In terms of origin, look out in particular for the Uco Valley and sub-regions such as Altamira and La Consulta, which are generally considered the prime growing areas for malbec, not least because of the height of the vineyards, though interesting ones are being made farther north in Salta, too.

Four Argentinian malbecs to explore

Don David Blend Of Terroirs Malbec Malbec 2018.

Don David Blend Of Terroirs Malbec Malbec 2018

£9 Co-op, 14%.

Lovely, dark cherry fruit from high-altitude vineyards 1,700m and 1,900m above sea level, and Fairtrade, too. Amazingly good value.

Caro Amancaya Malbec Cabernet Sauvignon 2017

Amancaya Malbec Cabernet Sauvignon 2017

£17.95 Waddesdon Manor, £17.99 Davis Bell McCraith, 14.5%.

Sophisticated, stylish bordeaux blend (proportions vary. Sometimes there’s more cabernet). Delicious now, but will keep.

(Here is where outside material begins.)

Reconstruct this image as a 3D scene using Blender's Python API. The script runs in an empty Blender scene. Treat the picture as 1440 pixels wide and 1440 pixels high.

Concreto Malbec 2018, Zuccardi.

Zuccardi Concreto Malbec 2018

£27.95, 14%.

Fresh, vibrant, mouthwateringly delicious, made in concrete tanks, not barrels: a thoroughly modern malbec.

Los Poetas Malbec 2017

Los Poetas Malbec 2017 £10.99 (on offer) Roberts & Speight in Beverley, East Yorkshire, 14.5%. Gratifyingly ripe, supple fruit at the perfect moment to drink. A cracker.